149. How much ten years did at this time, one is apt to forget; and how irregularly the slower minds of the older men would surrender themselves, sadly, or awkwardly, to the vivacities of their pupils. The only wonder is that it should be usually so easy to assign conjectural dates within twenty or thirty years; but, at Pisa, the currents of tradition and invention run with such cross eddies, that I often find myself utterly at fault. In this lintel, for instance, there are two pieces separated by a narrower one, on which there has been an inscription, of which in my enlarged plate you may trace, though, I fear, not decipher, the few letters that remain. The uppermost of these stones is nearly pure in its Byzantine style; the lower, already semi-Gothic.

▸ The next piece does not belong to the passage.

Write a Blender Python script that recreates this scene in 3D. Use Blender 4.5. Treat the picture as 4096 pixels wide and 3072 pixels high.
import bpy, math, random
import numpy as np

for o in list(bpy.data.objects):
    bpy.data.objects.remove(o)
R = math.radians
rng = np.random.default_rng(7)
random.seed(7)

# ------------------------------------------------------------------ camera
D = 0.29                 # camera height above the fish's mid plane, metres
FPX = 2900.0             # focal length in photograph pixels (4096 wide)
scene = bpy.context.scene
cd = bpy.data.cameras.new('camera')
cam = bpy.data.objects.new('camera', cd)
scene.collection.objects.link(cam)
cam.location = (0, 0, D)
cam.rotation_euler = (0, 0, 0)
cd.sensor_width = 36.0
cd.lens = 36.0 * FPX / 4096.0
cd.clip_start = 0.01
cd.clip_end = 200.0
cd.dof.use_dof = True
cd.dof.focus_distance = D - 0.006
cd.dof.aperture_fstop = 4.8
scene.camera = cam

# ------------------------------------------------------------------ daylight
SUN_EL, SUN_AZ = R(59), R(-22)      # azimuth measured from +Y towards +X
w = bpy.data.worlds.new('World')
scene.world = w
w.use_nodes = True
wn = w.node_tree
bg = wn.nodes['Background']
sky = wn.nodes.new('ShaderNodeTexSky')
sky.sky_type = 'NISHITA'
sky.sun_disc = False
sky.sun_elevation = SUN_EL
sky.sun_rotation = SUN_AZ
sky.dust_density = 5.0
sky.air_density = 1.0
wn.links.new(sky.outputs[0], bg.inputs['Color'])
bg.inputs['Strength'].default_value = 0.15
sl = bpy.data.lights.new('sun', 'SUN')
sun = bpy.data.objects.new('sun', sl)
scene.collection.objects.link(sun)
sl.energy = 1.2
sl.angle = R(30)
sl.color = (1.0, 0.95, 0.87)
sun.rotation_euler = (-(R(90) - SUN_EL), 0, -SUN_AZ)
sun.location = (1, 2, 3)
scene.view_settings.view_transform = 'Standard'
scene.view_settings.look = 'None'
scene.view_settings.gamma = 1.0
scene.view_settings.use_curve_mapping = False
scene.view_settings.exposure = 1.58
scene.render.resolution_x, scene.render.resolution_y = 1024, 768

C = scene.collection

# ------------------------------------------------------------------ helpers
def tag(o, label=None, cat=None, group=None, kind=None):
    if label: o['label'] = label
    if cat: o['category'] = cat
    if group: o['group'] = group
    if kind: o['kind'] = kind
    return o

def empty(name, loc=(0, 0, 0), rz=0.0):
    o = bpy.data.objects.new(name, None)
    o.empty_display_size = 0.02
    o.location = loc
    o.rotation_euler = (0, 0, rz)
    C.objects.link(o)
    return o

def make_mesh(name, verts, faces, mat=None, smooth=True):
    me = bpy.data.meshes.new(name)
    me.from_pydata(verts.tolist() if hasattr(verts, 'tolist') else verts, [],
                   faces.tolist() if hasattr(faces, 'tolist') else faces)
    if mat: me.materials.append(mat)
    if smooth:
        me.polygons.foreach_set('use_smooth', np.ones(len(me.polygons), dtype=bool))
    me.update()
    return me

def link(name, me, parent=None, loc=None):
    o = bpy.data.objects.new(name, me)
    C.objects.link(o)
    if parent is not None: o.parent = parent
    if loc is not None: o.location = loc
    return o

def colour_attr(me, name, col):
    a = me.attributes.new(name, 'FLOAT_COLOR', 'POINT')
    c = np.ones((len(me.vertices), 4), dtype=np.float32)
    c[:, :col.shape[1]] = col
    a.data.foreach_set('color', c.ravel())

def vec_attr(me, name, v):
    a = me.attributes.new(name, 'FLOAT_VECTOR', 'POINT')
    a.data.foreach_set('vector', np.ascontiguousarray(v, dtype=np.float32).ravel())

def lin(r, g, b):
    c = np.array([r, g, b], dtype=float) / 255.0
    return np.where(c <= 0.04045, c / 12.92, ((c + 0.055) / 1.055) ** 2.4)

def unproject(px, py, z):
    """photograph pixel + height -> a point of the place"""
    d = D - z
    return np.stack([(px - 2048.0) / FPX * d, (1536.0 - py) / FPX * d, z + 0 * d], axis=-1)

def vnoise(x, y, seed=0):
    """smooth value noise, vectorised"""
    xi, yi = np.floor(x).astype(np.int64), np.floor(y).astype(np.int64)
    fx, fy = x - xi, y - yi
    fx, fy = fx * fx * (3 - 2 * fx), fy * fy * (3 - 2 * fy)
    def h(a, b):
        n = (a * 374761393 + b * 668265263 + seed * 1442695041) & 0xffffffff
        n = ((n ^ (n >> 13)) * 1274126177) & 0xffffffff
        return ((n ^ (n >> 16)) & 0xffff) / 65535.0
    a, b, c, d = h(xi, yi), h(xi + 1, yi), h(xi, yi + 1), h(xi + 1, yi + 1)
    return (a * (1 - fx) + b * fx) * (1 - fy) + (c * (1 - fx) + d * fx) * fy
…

Both are exquisite of their kind, and we will examine them closely; but first note these points about the stones of them. We are discussing work at latest of the thirteenth century. Our loss of the inscription is evidently owing to the action of the iron rivets which have been causelessly used at the two horizontal joints. There was nothing whatever in the construction to make these essential, and, but for this error, the entire piece of work, as delicate as an ivory tablet, would be as intelligible to-day as when it was laid in its place. {1}
{Footnote: Plates 6 and 7 give, in greater clearness, the sculpture of this lintel, for notes on which see Appendix.}
150. Laid. I pause upon this word, for it is an important one. And I must devote the rest of this lecture to consideration merely of what follows from the difference between laying a stone and setting it up, whether we regard sculpture or construction. The subject is so wide, I scarcely know how to approach it. Perhaps it will be the pleasantest way to begin if I read you a letter from one of yourselves to me. A very favourite pupil, who travels third class always, for sake of better company, wrote to me the other day: "One of my fellow-travellers, who was a builder, or else a master mason, told me that the way in which red sandstone buildings last depends entirely on the way in which the stone is laid. It must lie as it does in the quarry; but he said that very few workmen could always tell the difference between the joints of planes of cleavage and the—something else which I couldn't catch,—by which he meant, I suppose planes of stratification. He said too that some people, though they were very particular
{Illustration: PLATE VI.—THE STORY OF ST. JOHN. ADVENT.}
{Illustration: PLATE VII.—THE STORY OF ST. JOHN. DEPARTURE.}
about having the stone laid well, allowed blocks to stand in the rain the wrong way up, and that they never recovered one wetting. The stone of the same quarry varies much, and he said that moss will grow immediately on good stone, but not on bad. How curious,—nature helping the best workman!" Thus far my favourite pupil.